Era su profesión. Tenía una habilidad extraordinaria como taxidermista. Todos los cazadores de la región de Tuxla, Yugoslavia, le traían sus presas cazadas: osos, venados, zorros, para que Vaxco Chulyak las embalsamara.
Un día su hijo Ludwig, de ocho años de edad, murió ahogado. Cuando le trajeron el cuerpo, Vaxco no quiso enterrarlo, así que embalsamó el cuerpo inerte de su hijo. «Hace tres años perdí a mi amada esposa —explicó Vaxco—. Ahora se me muere este hijo, único recuerdo de aquella querida mujer. No quiero dejar de verlo. Cada día lo miraré y conversaré con él, hasta que yo muera.»
He aquí una historia tierna y patética. Vaxco pierde primero a su amada esposa. Pero le queda su pequeño hijo, en el que condensa todo su cariño y toda su felicidad. Por una de esas desgracias incomprensibles, el niño muere ahogado, y Vaxco hace lo que sabe hacer para mantener a su hijo consigo.
Bueno es conservar el recuerdo de los seres amados. Es algo propio del ser humano. Los animales, en cambio, por lo general recuerdan a lo sumo unos momentos el familiar muerto, porque no tienen corazón sensible ni alma pensante. Por lo tanto, no derraman lágrimas por el amigo, el padre, la madre, o el hermano que se ha ido.
Pero el hombre no es como el animal. En su condición de ser humano, tiene alma, tiene conciencia, tiene sentimientos, tiene memoria y tiene noción de Dios. Esto es lo que le da esperanza de otra vida.
El primer paso de la civilización se dio cuando los seres humanos comenzaron a enterrar a sus difuntos. El segundo paso se dio cuando decidieron conservar algún recuerdo de ellos, aunque fuera una flecha, una lanza, y posteriormente una fotografía. Y aunque algunos reprocharon a Vaxco Chulyak el haber embalsamado a su hijo, era para él un recuerdo. Ciertamente el dolor y los sentimientos de un hombre merecen ser respetados.
Sin embargo, mil veces mejor que cualquier recuerdo de nuestros seres queridos, con todo y lo importantes que son, es la seguridad que podemos tener de verlos vivos y en persona otra vez, es decir, la esperanza viva de reunirnos un día con ellos en el cielo.
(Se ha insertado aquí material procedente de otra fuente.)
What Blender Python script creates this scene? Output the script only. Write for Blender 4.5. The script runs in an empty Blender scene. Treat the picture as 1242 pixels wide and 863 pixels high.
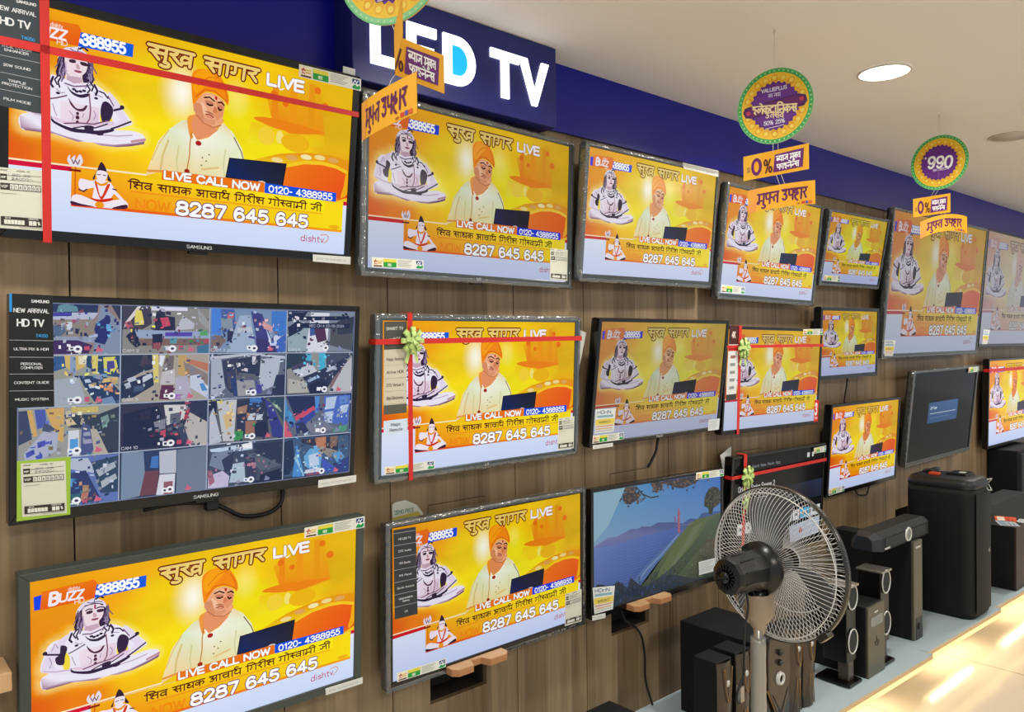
import bpy, bmesh, math, random
from mathutils import Vector, Matrix
from mathutils.noise import noise as pnoise
random.seed(7)
PI = math.pi
scene = bpy.context.scene
COL = scene.collection

# ------------------------------------------------------------------ camera, sky, lights, exposure
def make_camera():
    yaw, pitch, roll = math.radians(41.0045), math.radians(-0.6714), math.radians(-0.6948)
    f = Vector((math.sin(yaw)*math.cos(pitch), math.cos(yaw)*math.cos(pitch), math.sin(pitch)))
    r = Vector((math.cos(yaw), -math.sin(yaw), 0)); u = r.cross(f)
    r2 = r*math.cos(roll) + u*math.sin(roll); u2 = -r*math.sin(roll) + u*math.cos(roll)
    cd = bpy.data.cameras.new('camera'); cd.sensor_width = 36; cd.lens = 36*943.108/1242
    cd.clip_start = .05; cd.clip_end = 100
    co = bpy.data.objects.new('camera', cd); COL.objects.link(co)
    m = Matrix((r2, u2, -f)).transposed().to_4x4(); m.translation = (0, -1.8, 1.5)
    co.matrix_world = m; scene.camera = co
make_camera()
w = bpy.data.worlds.new('world'); scene.world = w; w.use_nodes = True
w.node_tree.nodes['Background'].inputs[0].default_value = (.86, .93, 1, 1)
w.node_tree.nodes['Background'].inputs[1].default_value = .60
scene.view_settings.view_transform = 'Standard'; scene.view_settings.look = 'None'
scene.view_settings.exposure = 0; scene.view_settings.gamma = 1; scene.view_settings.use_curve_mapping = False
scene.cycles.use_denoising = True
scene.cycles.max_bounces = 6; scene.cycles.diffuse_bounces = 3; scene.cycles.glossy_bounces = 3
scene.cycles.transparent_max_bounces = 12; scene.cycles.sample_clamp_indirect = 4
DOWNLIGHT_W = 11.0
def area(name, loc, size, energy, color, rot=(0, 0, 0), sizey=None, spread=PI):
    l = bpy.data.lights.new(name, 'AREA'); l.energy = energy; l.color = color; l.spread = spread
    if sizey: l.shape = 'RECTANGLE'; l.size = size; l.size_y = sizey
    else: l.shape = 'DISK'; l.size = size
    o = bpy.data.objects.new(name, l); COL.objects.link(o); o.location = loc; o.rotation_euler = rot
    return o
# unseen fill lights added at ceiling height, behind and beside the camera
for i, (x, y) in enumerate([(.2, -2.7), (3.2, -2.9), (6.0, -2.9)]):
    area('aisle_fill_light', (x, y, 2.395), .6, 30, (1, .95, .87), sizey=.6)

# ------------------------------------------------------------------ helpers
def lin(h):
    if isinstance(h, str): c = [int(h[i:i+2], 16)/255 for i in (0, 2, 4)]
    else: c = [x/255 for x in h]
    return tuple(x/12.92 if x <= .04045 else ((x+.055)/1.055)**2.4 for x in c)

def mat(name, color, rough=.5, spec=.5, metal=0, emit=None, estr=1, coat=0, alpha=1, trans=0, bump=None):
    m = bpy.data.materials.new(name); m.use_nodes = True
    nt = m.node_tree; b = nt.nodes['Principled BSDF']
    b.inputs['Base Color'].default_value = (*lin(color), 1)
    b.inputs['Roughness'].default_value = rough; b.inputs['Specular IOR Level'].default_value = spec
    b.inputs['Metallic'].default_value = metal; b.inputs['Coat Weight'].default_value = coat
    b.inputs['Alpha'].default_value = alpha; b.inputs['Transmission Weight'].default_value = trans
    if emit: b.inputs['Emission Color'].default_value = (*lin(emit), 1); b.inputs['Emission Strength'].default_value = estr
    # a little surface variation on every object
    n = nt.nodes.new('ShaderNodeTexNoise'); n.inputs['Scale'].default_value = bump[0] if bump else 40
    bp = nt.nodes.new('ShaderNodeBump'); bp.inputs['Strength'].default_value = bump[1] if bump else .02
    bp.inputs['Distance'].default_value = .002
    tc = nt.nodes.new('ShaderNodeTexCoord')
    nt.links.new(tc.outputs['Object'], n.inputs['Vector']); nt.links.new(n.outputs['Fac'], bp.inputs['Height'])
    nt.links.new(bp.outputs['Normal'], b.inputs['Normal'])
    return m

def attr_paper(name, rough=.55, spec=.3):
    m = bpy.data.materials.new(name); m.use_nodes = True; nt = m.node_tree; b = nt.nodes['Principled BSDF']
    a = nt.nodes.new('ShaderNodeAttribute'); a.attribute_name = 'Col'
    nt.links.new(a.outputs['Color'], b.inputs['Base Color'])
    b.inputs['Roughness'].default_value = rough; b.inputs['Specular IOR Level'].default_value = spec
    return m

def screen_mat(name, gain=1, sat=1, tint='808080', fac=0, gamma=1, hue=.5, rough=.14, spec=.13):
    m = bpy.data.materials.new(name); m.use_nodes = True; nt = m.node_tree; b = nt.nodes['Principled BSDF']
    a = nt.nodes.new('ShaderNodeAttribute'); a.attribute_name = 'Col'
    g = nt.nodes.new('ShaderNodeGamma'); g.inputs[1].default_value = gamma
    h = nt.nodes.new('ShaderNodeHueSaturation'); h.inputs['Saturation'].default_value = sat; h.inputs['Value'].default_value = gain; h.inputs['Hue'].default_value = hue
    x = nt.nodes.new('ShaderNodeMix'); x.data_type = 'RGBA'; x.inputs[0].default_value = fac
    x.inputs[7].default_value = (*lin(tint), 1)
    nt.links.new(a.outputs['Color'], g.inputs[0]); nt.links.new(g.outputs[0], h.inputs['Color'])
    nt.links.new(h.outputs[0], x.inputs[6]); nt.links.new(x.outputs[2], b.inputs['Emission Color'])
    b.inputs['Emission Strength'].default_value = 1; b.inputs['Base Color'].default_value = (.004, .004, .005, 1)
    b.inputs['Roughness'].default_value = rough; b.inputs['Specular IOR Level'].default_value = spec
    return m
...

Esa esperanza es tan viva y tan cierta como lo es la salida del sol todas las mañanas. Jesucristo, que venció el sepulcro y la muerte, quiere dárnosla. Para recibirla, basta con que aceptemos a Cristo como nuestro Señor y Salvador. Los que le hemos pedido que sea el dueño de nuestra vida tenemos la seguridad de que veremos a nuestros seres queridos algún día. Más vale que todos aseguremos esa esperanza, haciendo de Cristo el Señor de nuestra vida.